Task to carry out »
Transcribe the listing verbatim. Do not carry over any pictures.
+++ Data block +++
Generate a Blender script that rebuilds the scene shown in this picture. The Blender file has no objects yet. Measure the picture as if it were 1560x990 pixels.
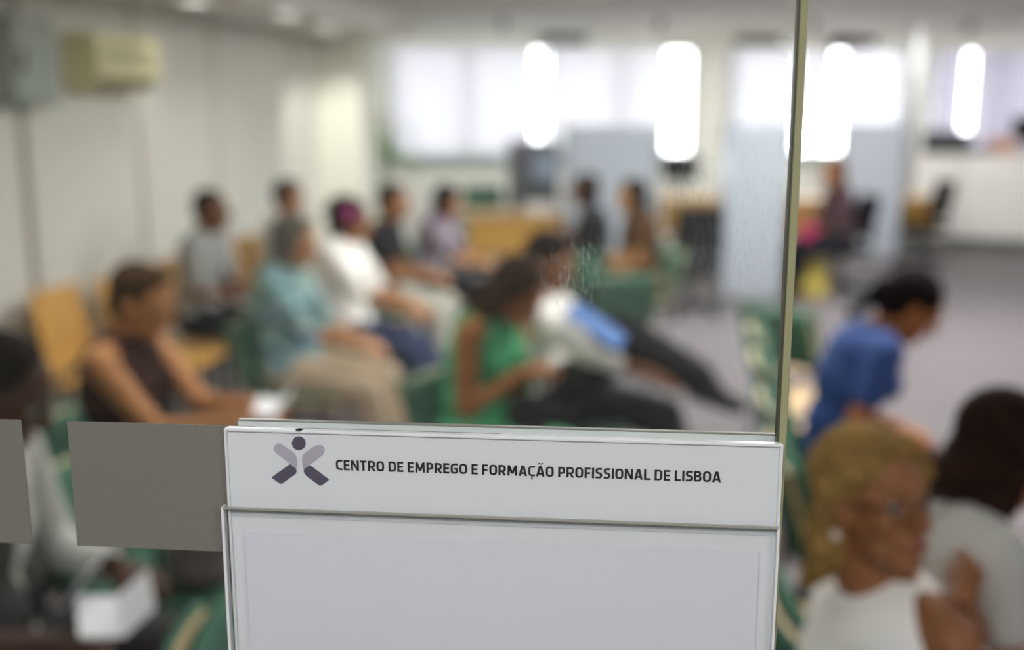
import bpy, bmesh, math, random
from mathutils import Vector, Matrix
random.seed(7)
C = bpy.context.scene.collection
SC = bpy.context.scene
R = math.radians

# ------------------------------------------------------------------ camera, world, exposure
CAM_Z, FPX, PITCH = 1.75, 1650.0, R(11.24)
cam_d = bpy.data.cameras.new('camera'); cam = bpy.data.objects.new('camera', cam_d); C.objects.link(cam)
cam.location = (0, 0, CAM_Z); cam.rotation_euler = (math.pi/2 - PITCH, 0, 0)
cam_d.sensor_width = 36.0; cam_d.lens = FPX/1560*36.0; cam_d.clip_start = 0.02; cam_d.clip_end = 200
cam_d.shift_x = 0.0
cam_d.dof.use_dof = True; cam_d.dof.focus_distance = 0.628; cam_d.dof.aperture_fstop = 2.6
SC.camera = cam
SC.view_settings.view_transform = 'Standard'; SC.view_settings.look = 'None'
SC.view_settings.gamma = 1.0; SC.view_settings.use_curve_mapping = False
SC.view_settings.exposure = 0.0
world = bpy.data.worlds.new('sky'); SC.world = world; world.use_nodes = True
bg = world.node_tree.nodes['Background']; bg.inputs[0].default_value = (0.97, 0.975, 1.0, 1); bg.inputs[1].default_value = 10.0
WASH_W = 85.0         # added ceiling spots that brighten the window wall
PANEL_E = 25.0        # ceiling luminaires
LOBBY_E = 21.0        # luminaires on the camera's side of the glass
SPOT_W = 9.0        # small downlights by the left wall

def ray(px, py):
    x, y = (px-780)/FPX, -(py-495)/FPX
    c, s = math.cos(PITCH), math.sin(PITCH)
    return Vector((x, c + y*s, -s + y*c))
def at_z(px, py, z):
    d = ray(px, py); t = (z-CAM_Z)/d.z
    return Vector((0, 0, CAM_Z)) + d*t
def at_plane(px, py, p, n):
    d = ray(px, py); o = Vector((0, 0, CAM_Z)); t = (Vector(p)-o).dot(n)/d.dot(n)
    return o + d*t
def at_y(px, py, Y): return at_plane(px, py, (0, Y, 0), Vector((0, 1, 0)))

# ------------------------------------------------------------------ materials
def lin(c):
    return tuple(((v/255)/12.92 if v/255 <= .04045 else ((v/255+.055)/1.055)**2.4) for v in c)
def mat(name, rgb, rough=.6, metal=0, spec=.4, noise=None, bump=0, scale=20, rgb2=None, trans=0, sheen=0):
    if rough >= .8: spec = .08
    m = bpy.data.materials.new(name); m.use_nodes = True
    nt = m.node_tree; b = nt.nodes['Principled BSDF']
    c = lin(rgb)
    b.inputs['Base Color'].default_value = (*c, 1); b.inputs['Roughness'].default_value = rough
    b.inputs['Metallic'].default_value = metal; b.inputs['Specular IOR Level'].default_value = spec
    if rgb2 is not None or bump:
        tc = nt.nodes.new('ShaderNodeTexCoord'); nz = nt.nodes.new('ShaderNodeTexNoise')
        nz.inputs['Scale'].default_value = scale; nz.inputs['Detail'].default_value = 4
        nt.links.new(tc.outputs['Object'], nz.inputs['Vector'])
        if rgb2 is not None:
            cr = nt.nodes.new('ShaderNodeValToRGB')
            cr.color_ramp.elements[0].position = .38; cr.color_ramp.elements[1].position = .62
            cr.color_ramp.elements[0].color = (*c, 1); cr.color_ramp.elements[1].color = (*lin(rgb2), 1)
            nt.links.new(nz.outputs['Fac'], cr.inputs['Fac']); nt.links.new(cr.outputs['Color'], b.inputs['Base Color'])
        if bump:
            bp = nt.nodes.new('ShaderNodeBump'); bp.inputs['Strength'].default_value = bump; bp.inputs['Distance'].default_value = .004
            nt.links.new(nz.outputs['Fac'], bp.inputs['Height']); nt.links.new(bp.outputs['Normal'], b.inputs['Normal'])
    return m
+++
Exercise response »
Generate a Blender script that rebuilds the scene shown in this picture. The Blender file has no objects yet. Measure the picture as if it were 1560x990 pixels.
import bpy, bmesh, math, random
from mathutils import Vector, Matrix
random.seed(7)
C = bpy.context.scene.collection
SC = bpy.context.scene
R = math.radians

# ------------------------------------------------------------------ camera, world, exposure
CAM_Z, FPX, PITCH = 1.75, 1650.0, R(11.24)
cam_d = bpy.data.cameras.new('camera'); cam = bpy.data.objects.new('camera', cam_d); C.objects.link(cam)
cam.location = (0, 0, CAM_Z); cam.rotation_euler = (math.pi/2 - PITCH, 0, 0)
cam_d.sensor_width = 36.0; cam_d.lens = FPX/1560*36.0; cam_d.clip_start = 0.02; cam_d.clip_end = 200
cam_d.shift_x = 0.0
cam_d.dof.use_dof = True; cam_d.dof.focus_distance = 0.628; cam_d.dof.aperture_fstop = 2.6
SC.camera = cam
SC.view_settings.view_transform = 'Standard'; SC.view_settings.look = 'None'
SC.view_settings.gamma = 1.0; SC.view_settings.use_curve_mapping = False
SC.view_settings.exposure = 0.0
world = bpy.data.worlds.new('sky'); SC.world = world; world.use_nodes = True
bg = world.node_tree.nodes['Background']; bg.inputs[0].default_value = (0.97, 0.975, 1.0, 1); bg.inputs[1].default_value = 10.0
WASH_W = 85.0         # added ceiling spots that brighten the window wall
PANEL_E = 25.0        # ceiling luminaires
LOBBY_E = 21.0        # luminaires on the camera's side of the glass
SPOT_W = 9.0        # small downlights by the left wall

def ray(px, py):
    x, y = (px-780)/FPX, -(py-495)/FPX
    c, s = math.cos(PITCH), math.sin(PITCH)
    return Vector((x, c + y*s, -s + y*c))
def at_z(px, py, z):
    d = ray(px, py); t = (z-CAM_Z)/d.z
    return Vector((0, 0, CAM_Z)) + d*t
def at_plane(px, py, p, n):
    d = ray(px, py); o = Vector((0, 0, CAM_Z)); t = (Vector(p)-o).dot(n)/d.dot(n)
    return o + d*t
def at_y(px, py, Y): return at_plane(px, py, (0, Y, 0), Vector((0, 1, 0)))

# ------------------------------------------------------------------ materials
def lin(c):
    return tuple(((v/255)/12.92 if v/255 <= .04045 else ((v/255+.055)/1.055)**2.4) for v in c)
def mat(name, rgb, rough=.6, metal=0, spec=.4, noise=None, bump=0, scale=20, rgb2=None, trans=0, sheen=0):
    if rough >= .8: spec = .08
    m = bpy.data.materials.new(name); m.use_nodes = True
    nt = m.node_tree; b = nt.nodes['Principled BSDF']
    c = lin(rgb)
    b.inputs['Base Color'].default_value = (*c, 1); b.inputs['Roughness'].default_value = rough
    b.inputs['Metallic'].default_value = metal; b.inputs['Specular IOR Level'].default_value = spec
    if rgb2 is not None or bump:
        tc = nt.nodes.new('ShaderNodeTexCoord'); nz = nt.nodes.new('ShaderNodeTexNoise')
        nz.inputs['Scale'].default_value = scale; nz.inputs['Detail'].default_value = 4
        nt.links.new(tc.outputs['Object'], nz.inputs['Vector'])
        if rgb2 is not None:
            cr = nt.nodes.new('ShaderNodeValToRGB')
            cr.color_ramp.elements[0].position = .38; cr.color_ramp.elements[1].position = .62
            cr.color_ramp.elements[0].color = (*c, 1); cr.color_ramp.elements[1].color = (*lin(rgb2), 1)
            nt.links.new(nz.outputs['Fac'], cr.inputs['Fac']); nt.links.new(cr.outputs['Color'], b.inputs['Base Color'])
        if bump:
            bp = nt.nodes.new('ShaderNodeBump'); bp.inputs['Strength'].default_value = bump; bp.inputs['Distance'].default_value = .004
            nt.links.new(nz.outputs['Fac'], bp.inputs['Height']); nt.links.new(bp.outputs['Normal'], b.inputs['Normal'])
    return m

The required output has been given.